**Information supplied**
^^^^^^^^

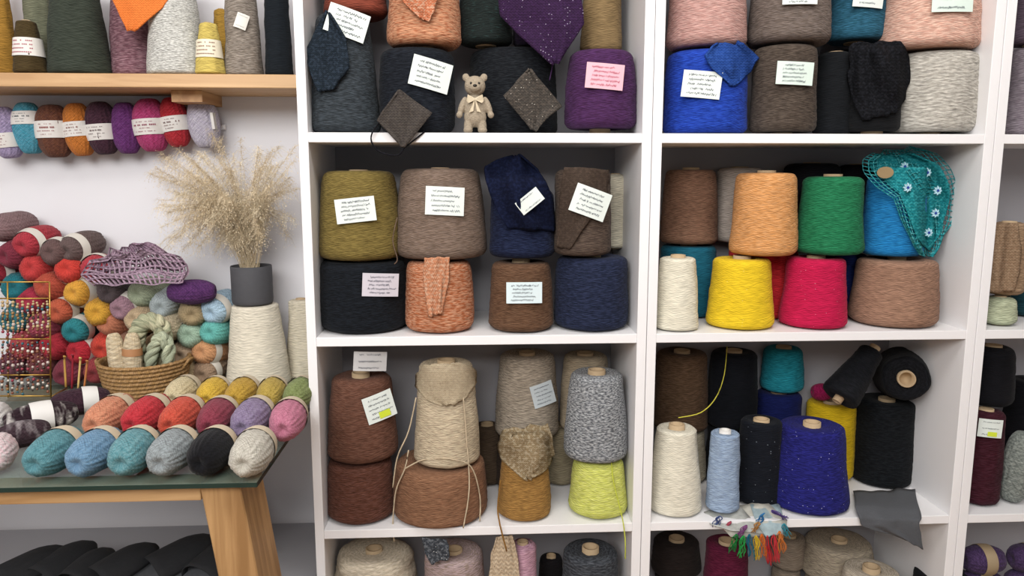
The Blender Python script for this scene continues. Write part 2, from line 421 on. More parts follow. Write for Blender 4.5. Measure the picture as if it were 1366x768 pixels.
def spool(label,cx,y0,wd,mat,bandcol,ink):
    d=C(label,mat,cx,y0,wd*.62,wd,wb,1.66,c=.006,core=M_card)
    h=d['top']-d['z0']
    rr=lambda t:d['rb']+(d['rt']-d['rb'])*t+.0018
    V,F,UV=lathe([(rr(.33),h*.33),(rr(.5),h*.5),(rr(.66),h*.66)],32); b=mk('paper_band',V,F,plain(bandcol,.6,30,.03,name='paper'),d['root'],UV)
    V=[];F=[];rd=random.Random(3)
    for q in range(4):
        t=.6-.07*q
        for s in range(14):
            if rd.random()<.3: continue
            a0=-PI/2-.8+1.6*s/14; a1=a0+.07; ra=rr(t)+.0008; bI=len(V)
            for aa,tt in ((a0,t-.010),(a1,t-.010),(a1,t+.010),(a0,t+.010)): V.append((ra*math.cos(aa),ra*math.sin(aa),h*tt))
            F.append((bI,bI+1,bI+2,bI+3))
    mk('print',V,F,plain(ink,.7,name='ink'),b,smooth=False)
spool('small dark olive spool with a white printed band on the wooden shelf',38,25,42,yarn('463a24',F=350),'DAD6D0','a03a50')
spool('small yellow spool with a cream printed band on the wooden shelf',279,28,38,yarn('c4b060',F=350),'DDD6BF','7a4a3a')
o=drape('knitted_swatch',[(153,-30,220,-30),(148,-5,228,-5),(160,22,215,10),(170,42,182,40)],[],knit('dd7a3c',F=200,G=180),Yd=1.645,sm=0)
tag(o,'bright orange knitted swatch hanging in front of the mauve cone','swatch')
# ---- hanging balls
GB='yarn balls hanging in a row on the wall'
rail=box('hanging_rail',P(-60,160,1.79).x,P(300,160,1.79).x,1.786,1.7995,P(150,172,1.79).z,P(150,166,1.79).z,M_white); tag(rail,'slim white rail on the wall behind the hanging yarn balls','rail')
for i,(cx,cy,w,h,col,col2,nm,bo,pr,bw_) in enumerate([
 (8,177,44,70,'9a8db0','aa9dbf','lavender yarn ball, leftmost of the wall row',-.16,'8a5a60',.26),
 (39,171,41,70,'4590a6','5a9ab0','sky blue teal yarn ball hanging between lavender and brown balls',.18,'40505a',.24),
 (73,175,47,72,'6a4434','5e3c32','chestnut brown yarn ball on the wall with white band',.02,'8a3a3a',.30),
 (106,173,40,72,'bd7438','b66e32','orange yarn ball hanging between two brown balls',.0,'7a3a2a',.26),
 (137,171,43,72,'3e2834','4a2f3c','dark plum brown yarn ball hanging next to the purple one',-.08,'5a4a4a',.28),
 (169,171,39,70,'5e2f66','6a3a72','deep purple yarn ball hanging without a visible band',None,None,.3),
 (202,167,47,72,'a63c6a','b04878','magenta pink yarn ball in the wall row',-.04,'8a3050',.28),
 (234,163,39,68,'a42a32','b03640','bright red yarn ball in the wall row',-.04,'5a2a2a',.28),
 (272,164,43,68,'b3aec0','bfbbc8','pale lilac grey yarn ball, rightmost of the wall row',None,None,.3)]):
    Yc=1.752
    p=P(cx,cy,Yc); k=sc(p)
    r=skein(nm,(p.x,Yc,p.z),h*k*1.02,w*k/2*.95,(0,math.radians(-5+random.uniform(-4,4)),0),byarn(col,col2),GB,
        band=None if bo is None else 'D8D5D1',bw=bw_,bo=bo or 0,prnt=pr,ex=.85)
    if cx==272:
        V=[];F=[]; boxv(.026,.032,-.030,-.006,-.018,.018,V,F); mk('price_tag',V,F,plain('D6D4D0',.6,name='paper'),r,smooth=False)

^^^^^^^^

**Challenge**
Write the lines above out again exactly, without any of their pictures.

**Complete response**
The Blender Python script for this scene continues. Write part 2, from line 421 on. More parts follow. Write for Blender 4.5. Measure the picture as if it were 1366x768 pixels.
def spool(label,cx,y0,wd,mat,bandcol,ink):
    d=C(label,mat,cx,y0,wd*.62,wd,wb,1.66,c=.006,core=M_card)
    h=d['top']-d['z0']
    rr=lambda t:d['rb']+(d['rt']-d['rb'])*t+.0018
    V,F,UV=lathe([(rr(.33),h*.33),(rr(.5),h*.5),(rr(.66),h*.66)],32); b=mk('paper_band',V,F,plain(bandcol,.6,30,.03,name='paper'),d['root'],UV)
    V=[];F=[];rd=random.Random(3)
    for q in range(4):
        t=.6-.07*q
        for s in range(14):
            if rd.random()<.3: continue
            a0=-PI/2-.8+1.6*s/14; a1=a0+.07; ra=rr(t)+.0008; bI=len(V)
            for aa,tt in ((a0,t-.010),(a1,t-.010),(a1,t+.010),(a0,t+.010)): V.append((ra*math.cos(aa),ra*math.sin(aa),h*tt))
            F.append((bI,bI+1,bI+2,bI+3))
    mk('print',V,F,plain(ink,.7,name='ink'),b,smooth=False)
spool('small dark olive spool with a white printed band on the wooden shelf',38,25,42,yarn('463a24',F=350),'DAD6D0','a03a50')
spool('small yellow spool with a cream printed band on the wooden shelf',279,28,38,yarn('c4b060',F=350),'DDD6BF','7a4a3a')
o=drape('knitted_swatch',[(153,-30,220,-30),(148,-5,228,-5),(160,22,215,10),(170,42,182,40)],[],knit('dd7a3c',F=200,G=180),Yd=1.645,sm=0)
tag(o,'bright orange knitted swatch hanging in front of the mauve cone','swatch')
# ---- hanging balls
GB='yarn balls hanging in a row on the wall'
rail=box('hanging_rail',P(-60,160,1.79).x,P(300,160,1.79).x,1.786,1.7995,P(150,172,1.79).z,P(150,166,1.79).z,M_white); tag(rail,'slim white rail on the wall behind the hanging yarn balls','rail')
for i,(cx,cy,w,h,col,col2,nm,bo,pr,bw_) in enumerate([
 (8,177,44,70,'9a8db0','aa9dbf','lavender yarn ball, leftmost of the wall row',-.16,'8a5a60',.26),
 (39,171,41,70,'4590a6','5a9ab0','sky blue teal yarn ball hanging between lavender and brown balls',.18,'40505a',.24),
 (73,175,47,72,'6a4434','5e3c32','chestnut brown yarn ball on the wall with white band',.02,'8a3a3a',.30),
 (106,173,40,72,'bd7438','b66e32','orange yarn ball hanging between two brown balls',.0,'7a3a2a',.26),
 (137,171,43,72,'3e2834','4a2f3c','dark plum brown yarn ball hanging next to the purple one',-.08,'5a4a4a',.28),
 (169,171,39,70,'5e2f66','6a3a72','deep purple yarn ball hanging without a visible band',None,None,.3),
 (202,167,47,72,'a63c6a','b04878','magenta pink yarn ball in the wall row',-.04,'8a3050',.28),
 (234,163,39,68,'a42a32','b03640','bright red yarn ball in the wall row',-.04,'5a2a2a',.28),
 (272,164,43,68,'b3aec0','bfbbc8','pale lilac grey yarn ball, rightmost of the wall row',None,None,.3)]):
    Yc=1.752
    p=P(cx,cy,Yc); k=sc(p)
    r=skein(nm,(p.x,Yc,p.z),h*k*1.02,w*k/2*.95,(0,math.radians(-5+random.uniform(-4,4)),0),byarn(col,col2),GB,
        band=None if bo is None else 'D8D5D1',bw=bw_,bo=bo or 0,prnt=pr,ex=.85)
    if cx==272:
        V=[];F=[]; boxv(.026,.032,-.030,-.006,-.018,.018,V,F); mk('price_tag',V,F,plain('D6D4D0',.6,name='paper'),r,smooth=False)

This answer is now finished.